■ **SET PROBLEM**
From the first line of the data below through the line bearing "COL = SC.collection", reproduce each line exactly; do not include pictures.

■ **GIVEN DATA**
□ □ □

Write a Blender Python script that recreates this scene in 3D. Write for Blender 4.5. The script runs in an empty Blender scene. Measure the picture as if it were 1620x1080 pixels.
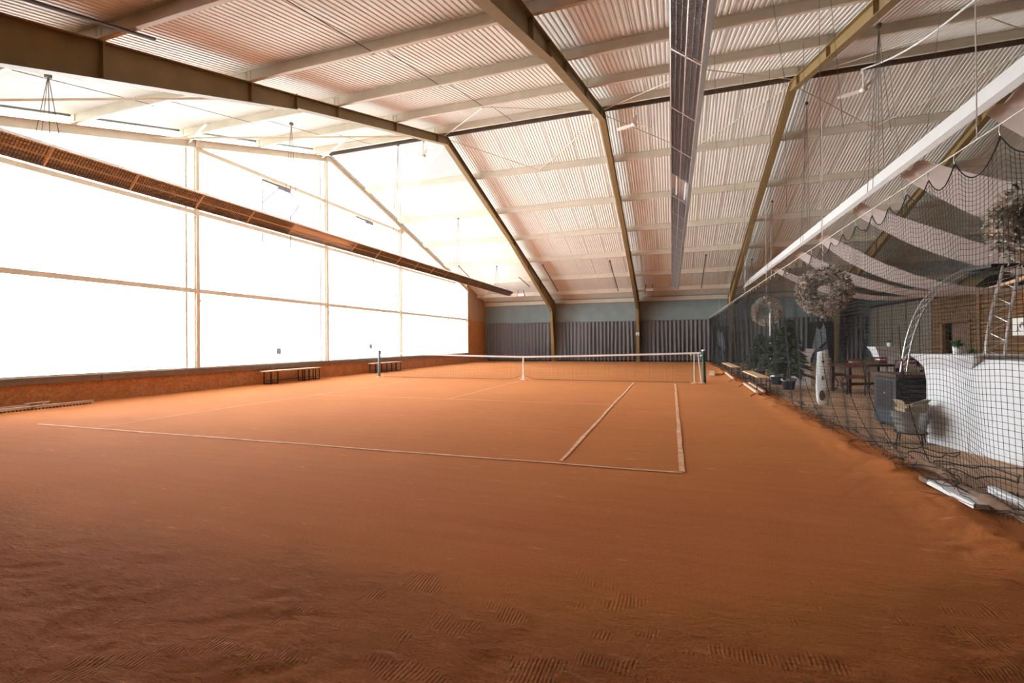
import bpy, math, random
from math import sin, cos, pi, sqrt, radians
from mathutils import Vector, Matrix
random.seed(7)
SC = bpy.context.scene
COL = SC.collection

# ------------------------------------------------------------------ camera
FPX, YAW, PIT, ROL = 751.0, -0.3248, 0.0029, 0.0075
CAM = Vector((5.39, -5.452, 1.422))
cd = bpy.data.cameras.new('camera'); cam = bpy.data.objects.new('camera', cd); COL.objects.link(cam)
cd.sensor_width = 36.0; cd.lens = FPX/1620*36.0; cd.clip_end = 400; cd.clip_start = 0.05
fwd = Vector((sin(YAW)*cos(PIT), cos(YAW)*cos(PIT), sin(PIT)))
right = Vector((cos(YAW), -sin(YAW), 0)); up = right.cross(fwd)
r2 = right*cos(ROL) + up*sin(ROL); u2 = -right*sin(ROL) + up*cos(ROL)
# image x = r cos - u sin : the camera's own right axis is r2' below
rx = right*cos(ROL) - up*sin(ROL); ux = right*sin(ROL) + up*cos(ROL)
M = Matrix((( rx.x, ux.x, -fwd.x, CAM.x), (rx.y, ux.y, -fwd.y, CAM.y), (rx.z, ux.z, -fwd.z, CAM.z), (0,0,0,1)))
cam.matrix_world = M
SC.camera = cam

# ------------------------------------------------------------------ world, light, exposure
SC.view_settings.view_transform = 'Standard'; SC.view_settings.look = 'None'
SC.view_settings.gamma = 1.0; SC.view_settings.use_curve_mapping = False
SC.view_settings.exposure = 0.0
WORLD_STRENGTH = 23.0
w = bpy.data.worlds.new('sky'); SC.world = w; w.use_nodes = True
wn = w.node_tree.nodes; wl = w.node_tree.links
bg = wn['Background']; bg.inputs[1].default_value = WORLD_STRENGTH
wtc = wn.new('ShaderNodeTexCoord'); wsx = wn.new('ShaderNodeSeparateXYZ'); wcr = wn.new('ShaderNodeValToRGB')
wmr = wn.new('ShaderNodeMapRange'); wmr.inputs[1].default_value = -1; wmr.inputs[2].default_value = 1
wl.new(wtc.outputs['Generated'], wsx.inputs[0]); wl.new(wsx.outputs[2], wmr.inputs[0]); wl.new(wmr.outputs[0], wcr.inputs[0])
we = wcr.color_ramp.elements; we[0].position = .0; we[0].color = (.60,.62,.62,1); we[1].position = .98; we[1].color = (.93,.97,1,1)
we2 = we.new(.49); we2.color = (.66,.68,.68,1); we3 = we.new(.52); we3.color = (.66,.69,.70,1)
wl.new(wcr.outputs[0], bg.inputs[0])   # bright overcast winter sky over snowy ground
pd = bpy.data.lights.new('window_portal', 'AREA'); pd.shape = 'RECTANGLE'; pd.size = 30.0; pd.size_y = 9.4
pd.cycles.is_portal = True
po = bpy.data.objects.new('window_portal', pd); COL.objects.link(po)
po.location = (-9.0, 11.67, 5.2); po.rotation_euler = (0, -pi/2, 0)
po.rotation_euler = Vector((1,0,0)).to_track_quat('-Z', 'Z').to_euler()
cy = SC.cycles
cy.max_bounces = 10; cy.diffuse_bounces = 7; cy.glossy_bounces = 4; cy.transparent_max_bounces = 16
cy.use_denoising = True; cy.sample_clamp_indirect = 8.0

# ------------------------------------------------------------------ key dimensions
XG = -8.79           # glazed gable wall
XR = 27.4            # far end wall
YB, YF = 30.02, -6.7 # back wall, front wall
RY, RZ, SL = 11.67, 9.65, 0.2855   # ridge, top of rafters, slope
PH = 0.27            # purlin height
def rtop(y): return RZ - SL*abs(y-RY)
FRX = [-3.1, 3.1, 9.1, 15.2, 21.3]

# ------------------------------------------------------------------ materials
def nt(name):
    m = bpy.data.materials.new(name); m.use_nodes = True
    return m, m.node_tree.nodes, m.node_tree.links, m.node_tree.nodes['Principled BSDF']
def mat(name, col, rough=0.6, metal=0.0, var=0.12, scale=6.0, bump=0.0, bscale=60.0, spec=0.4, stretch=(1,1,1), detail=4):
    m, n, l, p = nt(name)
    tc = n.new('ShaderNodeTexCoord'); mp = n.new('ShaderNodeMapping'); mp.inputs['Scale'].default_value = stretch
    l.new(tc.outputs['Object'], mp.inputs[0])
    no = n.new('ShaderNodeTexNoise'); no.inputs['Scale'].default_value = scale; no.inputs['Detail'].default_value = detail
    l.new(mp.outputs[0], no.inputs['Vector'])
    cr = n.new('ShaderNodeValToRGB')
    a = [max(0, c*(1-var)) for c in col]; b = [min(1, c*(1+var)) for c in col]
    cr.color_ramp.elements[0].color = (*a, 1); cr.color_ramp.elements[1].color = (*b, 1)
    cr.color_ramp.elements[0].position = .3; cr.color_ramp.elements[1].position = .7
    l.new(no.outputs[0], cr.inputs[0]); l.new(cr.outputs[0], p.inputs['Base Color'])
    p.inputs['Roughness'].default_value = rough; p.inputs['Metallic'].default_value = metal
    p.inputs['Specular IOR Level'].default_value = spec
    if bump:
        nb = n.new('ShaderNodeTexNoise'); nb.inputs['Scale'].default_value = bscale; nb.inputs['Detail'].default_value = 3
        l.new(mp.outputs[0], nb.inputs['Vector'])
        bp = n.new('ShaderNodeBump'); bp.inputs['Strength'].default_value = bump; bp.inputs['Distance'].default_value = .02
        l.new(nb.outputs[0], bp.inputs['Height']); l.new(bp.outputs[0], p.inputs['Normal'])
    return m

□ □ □

■ **ANSWER TO THE EXERCISE**
Write a Blender Python script that recreates this scene in 3D. Write for Blender 4.5. The script runs in an empty Blender scene. Measure the picture as if it were 1620x1080 pixels.
import bpy, math, random
from math import sin, cos, pi, sqrt, radians
from mathutils import Vector, Matrix
random.seed(7)
SC = bpy.context.scene
COL = SC.collection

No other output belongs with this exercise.